RECORDED INFORMATION
☆ ☆ ☆
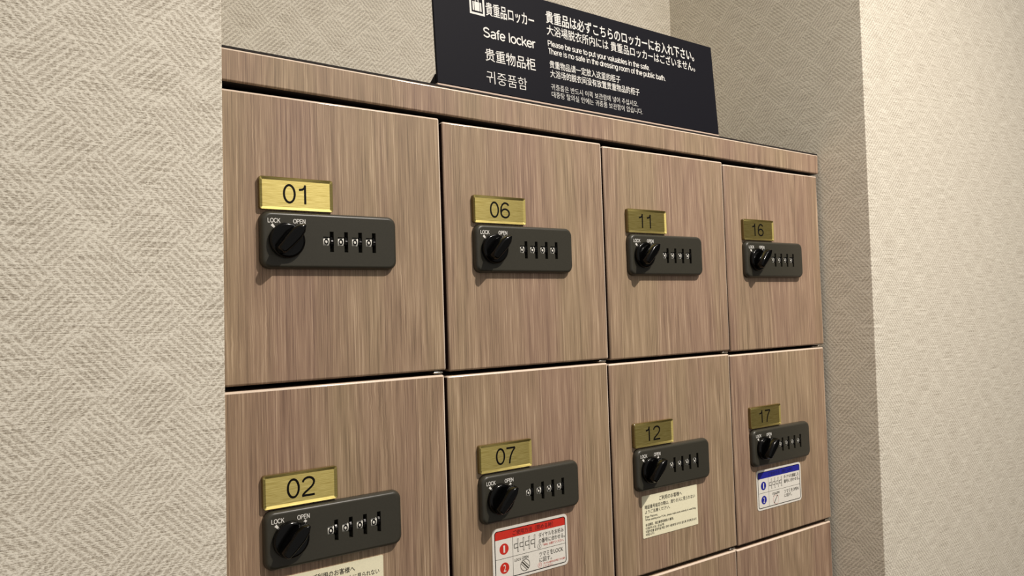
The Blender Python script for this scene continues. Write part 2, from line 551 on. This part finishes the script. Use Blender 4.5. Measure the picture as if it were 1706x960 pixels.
# ------------------------------------------------------------------ locker meshes (origin: lower left front corner of the compartment)
def s_box(mb, x0, x1, y0, y1, z0, z1, m, bevel=0.0, bm_=None):
    mb.box(x0 * S, x1 * S, y0 * S, y1 * S, z0 * S, z1 * S, m, bevel, 2, bm_)
    return mb

def compartment_mesh():
    mb = MB()
    a, b, y0, y1, z0, z1, t = 0.010, 0.986, 0.10, 1.26, 0.004, 1.166, 0.02
    for bx in ((a, b, y0, y1, z0, z0 + t), (a, b, y0, y1, z1 - t, z1), (a, a + t, y0, y1, z0 + t, z1 - t),
               (b - t, b, y0, y1, z0 + t, z1 - t), (a, b, y1 - t, y1, z0 + t, z1 - t)):
        s_box(mb, *bx, M['dark'])
    return mb.mesh('compartment')

def door_mesh():
    return s_box(MB(), 0.011, 0.989, 0.0, 0.085, 0.020, 1.170, M['wood'], 0.0019).edging(M['band'], M['edge'], M['wood']).mesh('door')

LX0, LX1, LZ0, LZ1, LD = 0.156, 0.742, 0.471, 0.699, 0.033
SLOTS = [0.4445 + 0.0628 * i for i in range(4)]
SZ = -0.196 + 0.196  # lock heights below are already in door units

def lock_mesh():
    mb = MB()
    rings = []
    for ins, y in ((0.0, -0.0005), (0.0, -0.014), (0.002, -0.022), (0.0055, -0.0285), (0.010, -0.032), (0.015, -LD)):
        rings.append(sc(rrect(LX0 + ins, LX1 - ins, LZ0 + ins, LZ1 - ins, max(0.036 - ins * 0.5, 0.01), y, 6)))
    mb.loops(rings, M['lock'], smooth=True)
    me = mb.mesh('combination_lock')
    for p in me.polygons:
        if len(p.vertices) > 4:
            p.use_smooth = False
    ob = bpy.data.objects.new('cut_target', me)
    col.objects.link(ob)
    cut = MB()
    for x in SLOTS:
        s_box(cut, x - 0.0085, x + 0.0085, -0.08, -0.004, 0.541, 0.625, M['dark'])
    for x in SLOTS:
        s_box(cut, x - 0.0365, x - 0.007, -0.081, -0.012, 0.567, 0.6035, M['dark'])
    co = bpy.data.objects.new('cutter', cut.mesh('cutter'))
    col.objects.link(co)
    md = ob.modifiers.new('cut', 'BOOLEAN')
    md.object = co
    md.operation = 'DIFFERENCE'
    md.solver = 'EXACT'
    md.use_self = True
    bpy.context.view_layer.update()
    res = bpy.data.meshes.new_from_object(ob.evaluated_get(bpy.context.evaluated_depsgraph_get()))
    bpy.data.objects.remove(ob)
    bpy.data.objects.remove(co)
    res.name = 'combination_lock'
    return res

def knob_mesh():
    """round turn knob with a raised pointed grip aimed at OPEN; origin in its axis on the lock face"""
    mb = MB()
    n = 40
    def circ(r, y):
        return sc([(r * math.cos(2 * math.pi * i / n), y, r * math.sin(2 * math.pi * i / n)) for i in range(n)])
    mb.loops([circ(0.071, 0.0), circ(0.071, -0.016), circ(0.068, -0.022), circ(0.060, -0.0245)], M['knob'], smooth=True)
    # grip: outline in its own axis t (towards the pointer) and s (across)
    prof = [(-0.066, -0.010), (-0.060, -0.019), (-0.02, -0.025), (0.03, -0.028), (0.058, -0.021), (0.080, -0.005),
            (0.080, 0.005), (0.058, 0.021), (0.03, 0.028), (-0.02, 0.025), (-0.060, 0.019), (-0.066, 0.010)]
    a = math.radians(43)
    dt, ds = (math.sin(a), math.cos(a)), (math.cos(a), -math.sin(a))
    def gr(k, y, tk):
        return sc([((t * tk) * dt[0] + s * k * ds[0], y, (t * tk) * dt[1] + s * k * ds[1]) for t, s in prof])
    mb.loops([gr(1.0, -0.018, 1.0), gr(0.97, -0.054, 0.99), gr(0.90, -0.068, 0.975), gr(0.76, -0.075, 0.95), gr(0.5, -0.078, 0.91)], M['knob'], smooth=True)
    return mb.mesh('knob')

def dial_mesh():
    """thumb wheel in its slot with the numbered drum beside it; origin at slot centre on the lock face"""
    mb = MB()
    n = 30
    def wheel(r, x):
        return sc([(x, 0.023 + r * (1 + (0.05 if i % 2 else 0)) * math.cos(2 * math.pi * i / n), r * math.sin(2 * math.pi * i / n)) for i in range(n)])
    mb.loops([wheel(0.024, -0.006), wheel(0.026, -0.004), wheel(0.026, 0.004), wheel(0.024, 0.006)], M['knob'])
    # drum face seen in the window, gently curved
    rings = []
    for x in (-0.0355, -0.0080):
        rings.append(sc([(x, y, z) for y, z in ((0.0185, -0.0155), (0.009, -0.0155), (0.0055, -0.008), (0.0045, 0.0), (0.0055, 0.008), (0.009, 0.0155), (0.0185, 0.0155))]))
    mb.loops(rings, M['drum'])
    cx_ = -0.0218
    for i in range(20):
        a, b = 2 * math.pi * i / 20, 2 * math.pi * (i + 1) / 20
        mb.flat([(S * (cx_ + r * 0.78 * math.cos(t)), S * r * math.sin(t)) for r, t in ((0.0066, a), (0.0125, a), (0.0125, b), (0.0066, b))], 0.0035 * S, M['black'])
    return mb.mesh('dial')

def lock_print_mesh():
    mb = MB()
    y = -(LD + 0.0006) * S
    letters(mb, 'LOCK', 0.181, 0.6525, 0.0175, 0.14, y, M['white'], 0.051)
    letters(mb, 'OPEN', 0.284, 0.6525, 0.0175, 0.14, y, M['white'], 0.051)
    for cx_, a in ((0.202, 43), (0.315, -43)):
        t = math.radians(a)
        p, q = (-math.sin(t), math.cos(t)), (math.cos(t), math.sin(t))
        pts = [(u * p[0] + v * q[0] + cx_, u * p[1] + v * q[1] + 0.6405) for u, v in ((-0.008, -0.004), (-0.008, 0.004), (0.007, 0.0055), (0.007, -0.0055))]
        mb.flat([(x * S, z * S) for x, z in pts], y, M['white'])
    return mb.mesh('lettering')

PX0, PX1, PZ0, PZ1 = 0.156, 0.460, 0.706, 0.838
def number_plate_mesh():
    mb = MB()
    def r(ins, y, rad=0.010):
        return sc(rrect(PX0 + ins, PX1 - ins, PZ0 + ins, PZ1 - ins, rad, y, 4))
    mb.loops([r(0, -0.0005), r(0, -0.0175), r(0.0015, -0.0190, 0.009)], M['amber'], cap1=False)
    mb.loops([r(0.0015, -0.0190, 0.009), r(0.012, -0.0145, 0.004), r(0.0125, -0.0143, 0.004)], M['gold'], cap0=False)
    return mb.mesh('number_plate')

def digits_mesh(t):
    mb = MB()
    letters(mb, t, 0.248 if t[0] == '0' else 0.240, 0.735, 0.077, 0.108, -0.0151 * S, M['black'], 0.123)
    return mb.mesh('digits')

def hinge_mesh():
    mb = MB()
    s_box(mb, 0.936, 0.984, 0.006, 0.10, 0.0055, 0.0145, M['metal'], 0.0007)
    return mb.mesh('hinge')

def shell(x0, x1, z0, z1, r, m):
    mb = MB()
    mb.loops([sc(rrect(x0, x1, z0, z1, r, -0.0002, 4)), sc(rrect(x0, x1, z0, z1, r, -0.0022, 4))], m)
    return mb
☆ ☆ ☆
STATED PROBLEM
Copy the whole of the material above exactly, but not its images.

OUTPUT FOR THIS TASK
The Blender Python script for this scene continues. Write part 2, from line 551 on. This part finishes the script. Use Blender 4.5. Measure the picture as if it were 1706x960 pixels.
# ------------------------------------------------------------------ locker meshes (origin: lower left front corner of the compartment)
def s_box(mb, x0, x1, y0, y1, z0, z1, m, bevel=0.0, bm_=None):
    mb.box(x0 * S, x1 * S, y0 * S, y1 * S, z0 * S, z1 * S, m, bevel, 2, bm_)
    return mb

def compartment_mesh():
    mb = MB()
    a, b, y0, y1, z0, z1, t = 0.010, 0.986, 0.10, 1.26, 0.004, 1.166, 0.02
    for bx in ((a, b, y0, y1, z0, z0 + t), (a, b, y0, y1, z1 - t, z1), (a, a + t, y0, y1, z0 + t, z1 - t),
               (b - t, b, y0, y1, z0 + t, z1 - t), (a, b, y1 - t, y1, z0 + t, z1 - t)):
        s_box(mb, *bx, M['dark'])
    return mb.mesh('compartment')

def door_mesh():
    return s_box(MB(), 0.011, 0.989, 0.0, 0.085, 0.020, 1.170, M['wood'], 0.0019).edging(M['band'], M['edge'], M['wood']).mesh('door')

LX0, LX1, LZ0, LZ1, LD = 0.156, 0.742, 0.471, 0.699, 0.033
SLOTS = [0.4445 + 0.0628 * i for i in range(4)]
SZ = -0.196 + 0.196  # lock heights below are already in door units

def lock_mesh():
    mb = MB()
    rings = []
    for ins, y in ((0.0, -0.0005), (0.0, -0.014), (0.002, -0.022), (0.0055, -0.0285), (0.010, -0.032), (0.015, -LD)):
        rings.append(sc(rrect(LX0 + ins, LX1 - ins, LZ0 + ins, LZ1 - ins, max(0.036 - ins * 0.5, 0.01), y, 6)))
    mb.loops(rings, M['lock'], smooth=True)
    me = mb.mesh('combination_lock')
    for p in me.polygons:
        if len(p.vertices) > 4:
            p.use_smooth = False
    ob = bpy.data.objects.new('cut_target', me)
    col.objects.link(ob)
    cut = MB()
    for x in SLOTS:
        s_box(cut, x - 0.0085, x + 0.0085, -0.08, -0.004, 0.541, 0.625, M['dark'])
    for x in SLOTS:
        s_box(cut, x - 0.0365, x - 0.007, -0.081, -0.012, 0.567, 0.6035, M['dark'])
    co = bpy.data.objects.new('cutter', cut.mesh('cutter'))
    col.objects.link(co)
    md = ob.modifiers.new('cut', 'BOOLEAN')
    md.object = co
    md.operation = 'DIFFERENCE'
    md.solver = 'EXACT'
    md.use_self = True
    bpy.context.view_layer.update()
    res = bpy.data.meshes.new_from_object(ob.evaluated_get(bpy.context.evaluated_depsgraph_get()))
    bpy.data.objects.remove(ob)
    bpy.data.objects.remove(co)
    res.name = 'combination_lock'
    return res

def knob_mesh():
    """round turn knob with a raised pointed grip aimed at OPEN; origin in its axis on the lock face"""
    mb = MB()
    n = 40
    def circ(r, y):
        return sc([(r * math.cos(2 * math.pi * i / n), y, r * math.sin(2 * math.pi * i / n)) for i in range(n)])
    mb.loops([circ(0.071, 0.0), circ(0.071, -0.016), circ(0.068, -0.022), circ(0.060, -0.0245)], M['knob'], smooth=True)
    # grip: outline in its own axis t (towards the pointer) and s (across)
    prof = [(-0.066, -0.010), (-0.060, -0.019), (-0.02, -0.025), (0.03, -0.028), (0.058, -0.021), (0.080, -0.005),
            (0.080, 0.005), (0.058, 0.021), (0.03, 0.028), (-0.02, 0.025), (-0.060, 0.019), (-0.066, 0.010)]
    a = math.radians(43)
    dt, ds = (math.sin(a), math.cos(a)), (math.cos(a), -math.sin(a))
    def gr(k, y, tk):
        return sc([((t * tk) * dt[0] + s * k * ds[0], y, (t * tk) * dt[1] + s * k * ds[1]) for t, s in prof])
    mb.loops([gr(1.0, -0.018, 1.0), gr(0.97, -0.054, 0.99), gr(0.90, -0.068, 0.975), gr(0.76, -0.075, 0.95), gr(0.5, -0.078, 0.91)], M['knob'], smooth=True)
    return mb.mesh('knob')

def dial_mesh():
    """thumb wheel in its slot with the numbered drum beside it; origin at slot centre on the lock face"""
    mb = MB()
    n = 30
    def wheel(r, x):
        return sc([(x, 0.023 + r * (1 + (0.05 if i % 2 else 0)) * math.cos(2 * math.pi * i / n), r * math.sin(2 * math.pi * i / n)) for i in range(n)])
    mb.loops([wheel(0.024, -0.006), wheel(0.026, -0.004), wheel(0.026, 0.004), wheel(0.024, 0.006)], M['knob'])
    # drum face seen in the window, gently curved
    rings = []
    for x in (-0.0355, -0.0080):
        rings.append(sc([(x, y, z) for y, z in ((0.0185, -0.0155), (0.009, -0.0155), (0.0055, -0.008), (0.0045, 0.0), (0.0055, 0.008), (0.009, 0.0155), (0.0185, 0.0155))]))
    mb.loops(rings, M['drum'])
    cx_ = -0.0218
    for i in range(20):
        a, b = 2 * math.pi * i / 20, 2 * math.pi * (i + 1) / 20
        mb.flat([(S * (cx_ + r * 0.78 * math.cos(t)), S * r * math.sin(t)) for r, t in ((0.0066, a), (0.0125, a), (0.0125, b), (0.0066, b))], 0.0035 * S, M['black'])
    return mb.mesh('dial')

def lock_print_mesh():
    mb = MB()
    y = -(LD + 0.0006) * S
    letters(mb, 'LOCK', 0.181, 0.6525, 0.0175, 0.14, y, M['white'], 0.051)
    letters(mb, 'OPEN', 0.284, 0.6525, 0.0175, 0.14, y, M['white'], 0.051)
    for cx_, a in ((0.202, 43), (0.315, -43)):
        t = math.radians(a)
        p, q = (-math.sin(t), math.cos(t)), (math.cos(t), math.sin(t))
        pts = [(u * p[0] + v * q[0] + cx_, u * p[1] + v * q[1] + 0.6405) for u, v in ((-0.008, -0.004), (-0.008, 0.004), (0.007, 0.0055), (0.007, -0.0055))]
        mb.flat([(x * S, z * S) for x, z in pts], y, M['white'])
    return mb.mesh('lettering')

PX0, PX1, PZ0, PZ1 = 0.156, 0.460, 0.706, 0.838
def number_plate_mesh():
    mb = MB()
    def r(ins, y, rad=0.010):
        return sc(rrect(PX0 + ins, PX1 - ins, PZ0 + ins, PZ1 - ins, rad, y, 4))
    mb.loops([r(0, -0.0005), r(0, -0.0175), r(0.0015, -0.0190, 0.009)], M['amber'], cap1=False)
    mb.loops([r(0.0015, -0.0190, 0.009), r(0.012, -0.0145, 0.004), r(0.0125, -0.0143, 0.004)], M['gold'], cap0=False)
    return mb.mesh('number_plate')

def digits_mesh(t):
    mb = MB()
    letters(mb, t, 0.248 if t[0] == '0' else 0.240, 0.735, 0.077, 0.108, -0.0151 * S, M['black'], 0.123)
    return mb.mesh('digits')

def hinge_mesh():
    mb = MB()
    s_box(mb, 0.936, 0.984, 0.006, 0.10, 0.0055, 0.0145, M['metal'], 0.0007)
    return mb.mesh('hinge')

def shell(x0, x1, z0, z1, r, m):
    mb = MB()
    mb.loops([sc(rrect(x0, x1, z0, z1, r, -0.0002, 4)), sc(rrect(x0, x1, z0, z1, r, -0.0022, 4))], m)
    return mb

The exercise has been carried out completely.